Swoboda wyboru ubezpieczenia mieszkania
Z racji tego, że na rynku ubezpieczeń (podobnie jak na innych) panuje swoboda gospodarcza, każdy ubezpieczający może wykupić dla siebie taką liczbę ubezpieczeń, jaką tylko chce. Jednakże, nie zawsze ma to sens i nie zawsze jest to rozsądne. O ile w przypadku ubezpieczeń na życie wypłata następuje z każdej zawartej polisy w przypadku zdarzenia losowego, o tyle ubezpieczenia majątkowe rządzą się nieco innymi prawami. W tym wypadku jeżeli dojdzie do pożaru, to wypłata odszkodowania z tytułu właśnie pożaru zostanie wypłacona raz, tylko z jednego ubezpieczenia. Jest to więc argument, który przemawia za tym, że kupowanie wielu ubezpieczeń nie ma sensu. Koszt polisy majątkowej nie jest wysoki, to zaledwie kilkaset złotych w skali całego roku. Właśnie dlatego może istnieć pokusa wykupienia kilku umów. Wypłaty liczą się bowiem nawet w setkach tysięcy złotych. Strata jednego mieszkania mogłaby więc pozwolić nie tylko na jego odbudowanie, ale również na zakup drugiego. W związku z tym, że przepisy kodeksu cywilnego mówią jasno, że polisa mieszkaniowa ma służyć wyłącznie przywróceniu nieruchomości do stanu sprzed zdarzenia, wypłacana jest jedna kwota za jedno zdarzenie. Jeżeli jednakże, w jednym towarzystwie zostanie wykupione ubezpieczenie na określony zakres zdarzeń, a w drugim towarzystwie na ten sam dom, ale na zupełnie inny zakres zdarzeń, to każda z tych polis działa niezależnie od siebie. Wówczas, jeżeli dojdzie do zdarzenia zawartego w jednej umowie, to z niej nastąpi wypłata. Jeżeli dojdzie do zdarzenia zawartego w drugiej umowie, to wypłata nastąpi z drugiej polisy. Nic tu się nie pokrywa, więc nie będzie też problemów z jednoznacznym określeniem odpowiedzialności.

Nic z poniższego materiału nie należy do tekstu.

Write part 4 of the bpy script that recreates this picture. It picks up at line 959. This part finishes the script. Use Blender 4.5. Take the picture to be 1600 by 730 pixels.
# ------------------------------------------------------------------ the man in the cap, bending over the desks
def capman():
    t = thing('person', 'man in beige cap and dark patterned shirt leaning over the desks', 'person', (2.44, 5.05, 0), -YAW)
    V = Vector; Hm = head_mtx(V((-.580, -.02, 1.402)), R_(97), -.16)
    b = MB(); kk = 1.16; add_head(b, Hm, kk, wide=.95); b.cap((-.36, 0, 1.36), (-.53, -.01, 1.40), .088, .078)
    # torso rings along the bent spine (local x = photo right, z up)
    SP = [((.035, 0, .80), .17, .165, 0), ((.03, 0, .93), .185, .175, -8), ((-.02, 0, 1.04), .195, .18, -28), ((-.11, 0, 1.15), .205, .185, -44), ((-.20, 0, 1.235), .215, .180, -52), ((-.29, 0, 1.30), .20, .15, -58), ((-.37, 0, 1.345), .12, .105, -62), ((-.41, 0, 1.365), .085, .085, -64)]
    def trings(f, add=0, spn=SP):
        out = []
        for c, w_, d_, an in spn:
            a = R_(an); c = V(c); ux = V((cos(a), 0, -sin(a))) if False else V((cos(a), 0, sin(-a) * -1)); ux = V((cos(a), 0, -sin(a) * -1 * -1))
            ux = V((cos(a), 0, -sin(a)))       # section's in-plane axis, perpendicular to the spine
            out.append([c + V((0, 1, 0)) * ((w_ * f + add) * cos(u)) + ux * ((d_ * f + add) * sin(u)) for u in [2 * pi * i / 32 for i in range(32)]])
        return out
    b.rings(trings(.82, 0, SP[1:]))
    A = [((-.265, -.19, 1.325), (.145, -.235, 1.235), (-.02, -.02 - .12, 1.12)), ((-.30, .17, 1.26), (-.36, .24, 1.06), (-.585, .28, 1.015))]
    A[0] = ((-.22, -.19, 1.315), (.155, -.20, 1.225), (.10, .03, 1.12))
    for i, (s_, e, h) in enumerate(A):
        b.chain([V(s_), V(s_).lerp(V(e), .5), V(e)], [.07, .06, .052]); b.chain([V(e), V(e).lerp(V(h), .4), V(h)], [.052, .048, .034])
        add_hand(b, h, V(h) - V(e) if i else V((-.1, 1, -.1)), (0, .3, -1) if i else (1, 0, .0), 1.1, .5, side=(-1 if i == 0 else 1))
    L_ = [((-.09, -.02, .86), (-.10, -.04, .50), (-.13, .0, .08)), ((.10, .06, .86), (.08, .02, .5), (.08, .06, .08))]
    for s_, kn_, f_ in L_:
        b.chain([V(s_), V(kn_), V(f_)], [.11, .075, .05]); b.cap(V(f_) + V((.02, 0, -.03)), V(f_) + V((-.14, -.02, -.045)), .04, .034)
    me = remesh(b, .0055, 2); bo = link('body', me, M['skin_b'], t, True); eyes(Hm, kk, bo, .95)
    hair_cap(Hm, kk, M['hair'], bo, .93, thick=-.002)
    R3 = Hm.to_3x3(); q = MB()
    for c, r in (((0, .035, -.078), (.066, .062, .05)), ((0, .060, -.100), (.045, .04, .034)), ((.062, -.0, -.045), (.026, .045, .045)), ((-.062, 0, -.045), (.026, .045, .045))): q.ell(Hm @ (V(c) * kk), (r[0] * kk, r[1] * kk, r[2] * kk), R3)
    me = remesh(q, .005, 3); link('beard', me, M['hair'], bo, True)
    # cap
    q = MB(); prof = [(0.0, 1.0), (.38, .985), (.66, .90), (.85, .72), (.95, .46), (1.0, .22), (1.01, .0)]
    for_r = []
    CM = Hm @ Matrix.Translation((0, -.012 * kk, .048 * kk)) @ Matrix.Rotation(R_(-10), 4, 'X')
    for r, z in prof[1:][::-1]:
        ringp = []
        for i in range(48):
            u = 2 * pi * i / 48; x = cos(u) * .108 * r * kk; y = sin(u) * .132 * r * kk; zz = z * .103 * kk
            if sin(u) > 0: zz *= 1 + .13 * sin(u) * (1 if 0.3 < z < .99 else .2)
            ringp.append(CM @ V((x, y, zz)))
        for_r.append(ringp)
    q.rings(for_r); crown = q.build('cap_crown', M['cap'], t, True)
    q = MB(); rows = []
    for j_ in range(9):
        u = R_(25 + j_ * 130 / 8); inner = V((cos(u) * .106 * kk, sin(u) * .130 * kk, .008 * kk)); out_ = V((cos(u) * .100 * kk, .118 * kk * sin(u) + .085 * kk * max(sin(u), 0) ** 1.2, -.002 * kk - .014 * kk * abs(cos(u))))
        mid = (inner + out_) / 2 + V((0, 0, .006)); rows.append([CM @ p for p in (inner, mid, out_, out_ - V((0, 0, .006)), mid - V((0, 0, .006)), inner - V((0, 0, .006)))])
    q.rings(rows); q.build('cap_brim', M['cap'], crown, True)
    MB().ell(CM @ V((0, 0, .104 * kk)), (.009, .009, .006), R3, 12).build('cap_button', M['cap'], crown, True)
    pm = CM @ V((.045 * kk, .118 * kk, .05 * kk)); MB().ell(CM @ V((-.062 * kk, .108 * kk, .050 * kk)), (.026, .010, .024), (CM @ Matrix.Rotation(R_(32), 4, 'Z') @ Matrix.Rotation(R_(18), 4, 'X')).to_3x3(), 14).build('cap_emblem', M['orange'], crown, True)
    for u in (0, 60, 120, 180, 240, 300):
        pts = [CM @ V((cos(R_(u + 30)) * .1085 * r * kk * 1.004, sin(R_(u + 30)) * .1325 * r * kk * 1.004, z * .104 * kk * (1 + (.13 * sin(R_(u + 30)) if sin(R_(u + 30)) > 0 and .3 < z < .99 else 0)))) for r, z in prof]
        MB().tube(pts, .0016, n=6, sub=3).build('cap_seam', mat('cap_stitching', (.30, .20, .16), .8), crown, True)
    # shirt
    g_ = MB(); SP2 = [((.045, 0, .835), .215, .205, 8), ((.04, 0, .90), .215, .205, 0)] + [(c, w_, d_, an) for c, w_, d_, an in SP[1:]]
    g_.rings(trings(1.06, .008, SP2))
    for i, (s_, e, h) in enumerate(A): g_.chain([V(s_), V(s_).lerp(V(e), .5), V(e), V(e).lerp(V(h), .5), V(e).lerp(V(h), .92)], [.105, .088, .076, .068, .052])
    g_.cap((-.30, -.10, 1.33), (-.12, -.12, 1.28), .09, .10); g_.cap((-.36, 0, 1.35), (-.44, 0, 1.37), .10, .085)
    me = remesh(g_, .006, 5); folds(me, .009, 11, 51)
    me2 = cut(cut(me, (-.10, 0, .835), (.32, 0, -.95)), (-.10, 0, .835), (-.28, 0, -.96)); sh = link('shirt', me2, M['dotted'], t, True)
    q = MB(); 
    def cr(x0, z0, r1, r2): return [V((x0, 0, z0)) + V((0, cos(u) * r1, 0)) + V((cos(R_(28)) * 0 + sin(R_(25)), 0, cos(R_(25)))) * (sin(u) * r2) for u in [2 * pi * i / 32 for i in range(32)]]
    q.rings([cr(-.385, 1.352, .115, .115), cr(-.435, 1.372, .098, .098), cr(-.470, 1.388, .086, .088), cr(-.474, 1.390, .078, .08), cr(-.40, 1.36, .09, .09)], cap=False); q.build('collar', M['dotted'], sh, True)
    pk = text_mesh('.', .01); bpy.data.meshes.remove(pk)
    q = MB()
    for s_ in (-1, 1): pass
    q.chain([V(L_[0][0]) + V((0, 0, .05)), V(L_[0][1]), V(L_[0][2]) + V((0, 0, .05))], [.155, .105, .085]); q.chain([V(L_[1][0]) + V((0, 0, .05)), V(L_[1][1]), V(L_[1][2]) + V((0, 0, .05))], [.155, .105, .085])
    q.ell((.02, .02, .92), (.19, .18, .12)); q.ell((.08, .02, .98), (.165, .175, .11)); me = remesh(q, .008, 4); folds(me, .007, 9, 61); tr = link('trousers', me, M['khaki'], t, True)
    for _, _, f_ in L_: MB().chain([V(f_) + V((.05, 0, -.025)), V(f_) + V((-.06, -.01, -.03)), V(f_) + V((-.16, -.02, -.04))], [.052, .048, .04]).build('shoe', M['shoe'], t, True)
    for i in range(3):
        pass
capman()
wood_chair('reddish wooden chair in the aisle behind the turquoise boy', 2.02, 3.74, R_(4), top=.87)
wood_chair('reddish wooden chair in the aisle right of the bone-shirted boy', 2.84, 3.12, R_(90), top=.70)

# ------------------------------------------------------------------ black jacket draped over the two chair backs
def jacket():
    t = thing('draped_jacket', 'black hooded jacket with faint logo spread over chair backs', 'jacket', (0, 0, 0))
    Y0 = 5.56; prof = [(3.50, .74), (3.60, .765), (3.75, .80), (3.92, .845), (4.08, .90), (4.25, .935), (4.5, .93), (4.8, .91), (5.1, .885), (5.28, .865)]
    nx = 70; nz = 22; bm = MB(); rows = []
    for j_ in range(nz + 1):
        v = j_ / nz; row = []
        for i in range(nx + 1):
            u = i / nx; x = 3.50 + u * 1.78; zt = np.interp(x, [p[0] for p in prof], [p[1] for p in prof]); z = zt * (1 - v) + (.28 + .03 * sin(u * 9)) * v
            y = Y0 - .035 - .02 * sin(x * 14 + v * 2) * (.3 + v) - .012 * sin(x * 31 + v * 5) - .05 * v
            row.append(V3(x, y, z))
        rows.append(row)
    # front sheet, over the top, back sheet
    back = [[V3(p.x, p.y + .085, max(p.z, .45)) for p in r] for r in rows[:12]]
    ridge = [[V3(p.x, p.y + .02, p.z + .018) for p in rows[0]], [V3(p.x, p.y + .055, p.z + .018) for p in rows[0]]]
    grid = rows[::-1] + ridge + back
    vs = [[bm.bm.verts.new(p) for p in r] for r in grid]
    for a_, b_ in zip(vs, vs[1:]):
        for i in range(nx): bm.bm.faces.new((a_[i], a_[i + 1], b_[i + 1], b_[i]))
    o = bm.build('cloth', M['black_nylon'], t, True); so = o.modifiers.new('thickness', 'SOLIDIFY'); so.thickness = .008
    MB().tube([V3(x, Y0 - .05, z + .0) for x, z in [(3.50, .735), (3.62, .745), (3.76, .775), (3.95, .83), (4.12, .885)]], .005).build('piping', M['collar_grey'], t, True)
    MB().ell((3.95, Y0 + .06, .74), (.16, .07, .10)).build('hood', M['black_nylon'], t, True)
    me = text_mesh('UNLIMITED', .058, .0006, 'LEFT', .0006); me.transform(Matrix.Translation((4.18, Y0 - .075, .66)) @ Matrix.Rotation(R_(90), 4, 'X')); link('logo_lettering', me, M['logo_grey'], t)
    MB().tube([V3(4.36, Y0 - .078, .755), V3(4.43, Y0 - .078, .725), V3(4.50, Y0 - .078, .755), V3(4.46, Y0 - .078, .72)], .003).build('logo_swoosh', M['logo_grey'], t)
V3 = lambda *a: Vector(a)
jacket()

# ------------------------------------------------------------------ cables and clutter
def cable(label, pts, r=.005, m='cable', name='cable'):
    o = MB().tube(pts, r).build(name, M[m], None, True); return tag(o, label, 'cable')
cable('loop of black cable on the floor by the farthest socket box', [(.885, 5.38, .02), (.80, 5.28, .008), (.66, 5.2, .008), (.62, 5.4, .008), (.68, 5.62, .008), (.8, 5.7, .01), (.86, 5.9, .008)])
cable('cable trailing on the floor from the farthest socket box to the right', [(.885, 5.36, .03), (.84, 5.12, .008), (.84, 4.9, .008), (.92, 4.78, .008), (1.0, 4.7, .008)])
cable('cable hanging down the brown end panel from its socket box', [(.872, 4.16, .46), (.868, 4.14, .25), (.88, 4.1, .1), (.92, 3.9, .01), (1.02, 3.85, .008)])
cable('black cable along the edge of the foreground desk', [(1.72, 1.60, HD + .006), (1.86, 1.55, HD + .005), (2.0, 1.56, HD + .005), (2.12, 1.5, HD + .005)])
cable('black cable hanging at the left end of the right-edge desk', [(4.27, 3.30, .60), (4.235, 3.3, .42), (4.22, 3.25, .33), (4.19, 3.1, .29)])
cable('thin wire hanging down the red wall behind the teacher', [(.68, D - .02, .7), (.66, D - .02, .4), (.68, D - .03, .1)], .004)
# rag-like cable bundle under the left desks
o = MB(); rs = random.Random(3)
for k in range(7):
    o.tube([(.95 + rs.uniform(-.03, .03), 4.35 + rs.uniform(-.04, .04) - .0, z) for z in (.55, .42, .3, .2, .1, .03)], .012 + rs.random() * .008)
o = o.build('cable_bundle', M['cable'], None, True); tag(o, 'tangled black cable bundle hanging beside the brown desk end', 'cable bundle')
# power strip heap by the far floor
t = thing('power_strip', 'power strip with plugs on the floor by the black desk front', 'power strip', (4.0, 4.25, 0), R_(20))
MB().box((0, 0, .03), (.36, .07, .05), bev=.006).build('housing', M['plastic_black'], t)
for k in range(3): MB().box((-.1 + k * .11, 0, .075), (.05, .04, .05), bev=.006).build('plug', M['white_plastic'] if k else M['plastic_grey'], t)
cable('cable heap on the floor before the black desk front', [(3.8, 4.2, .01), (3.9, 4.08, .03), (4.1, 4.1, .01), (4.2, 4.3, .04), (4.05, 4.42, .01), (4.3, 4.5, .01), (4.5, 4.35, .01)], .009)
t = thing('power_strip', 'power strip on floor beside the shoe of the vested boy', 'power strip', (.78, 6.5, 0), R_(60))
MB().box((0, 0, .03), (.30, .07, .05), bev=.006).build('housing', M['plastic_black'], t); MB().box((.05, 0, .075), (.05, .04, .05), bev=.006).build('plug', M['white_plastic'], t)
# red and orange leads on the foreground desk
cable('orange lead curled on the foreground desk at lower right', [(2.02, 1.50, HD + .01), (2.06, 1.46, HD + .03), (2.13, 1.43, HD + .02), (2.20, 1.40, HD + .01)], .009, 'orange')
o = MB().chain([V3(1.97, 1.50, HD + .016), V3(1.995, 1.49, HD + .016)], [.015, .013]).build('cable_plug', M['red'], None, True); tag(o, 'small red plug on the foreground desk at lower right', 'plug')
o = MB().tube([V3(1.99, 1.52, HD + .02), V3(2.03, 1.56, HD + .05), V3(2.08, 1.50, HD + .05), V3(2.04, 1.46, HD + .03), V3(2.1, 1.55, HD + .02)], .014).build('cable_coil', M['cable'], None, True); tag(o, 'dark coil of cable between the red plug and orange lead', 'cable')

Sumowanie ubezpieczeń mieszkania
W tym miejscu warto zapytać, co w sytuacji, gdy obydwa ubezpieczenia w sumie dają wartość nominalną mieszkania. Przy założeniu, że mieszkanie jest warte 200.000, a ubezpieczony ma dwie polisy po 100.000 złotych, to w sumie ma rzeczywiście ubezpieczenie na 200.000. Czy na pewno? Otóż nie. Zgodnie z przepisami, w przypadku szkody całkowitej, ubezpieczony otrzyma 100% ubezpieczenia, ale z jednego tylko towarzystwa. Na bazie przytoczonego przykładu oznacza to, że otrzyma zaledwie 100.000zł, a ta kwota nie będzie rzeczywiście pokrywać jego potrzeb. Kodeks cywilny bardzo jasno precyzuje kwestię wypłacania świadczeń w tym wypadku. Stuprocentową wypłatę sumy ubezpieczenia można otrzymać wyłącznie z jednej polisy ubezpieczeniowej. Podsumowując, ubezpieczenie nieruchomości w dwóch towarzystwach jest całkowicie możliwe, ale również całkowicie pozbawione sensu. Znacznie lepiej jest ubezpieczyć swoje mieszkanie w jednej firmie, ale za to kompleksowo. Wówczas ubezpieczony ma pewność, że w razie zdarzenia otrzyma odpowiednią kwotę i odpowiednią sumę pieniędzy, która rzeczywiście pozwoli mu na przywrócenie swojej własności do stanu sprzed zdarzenia.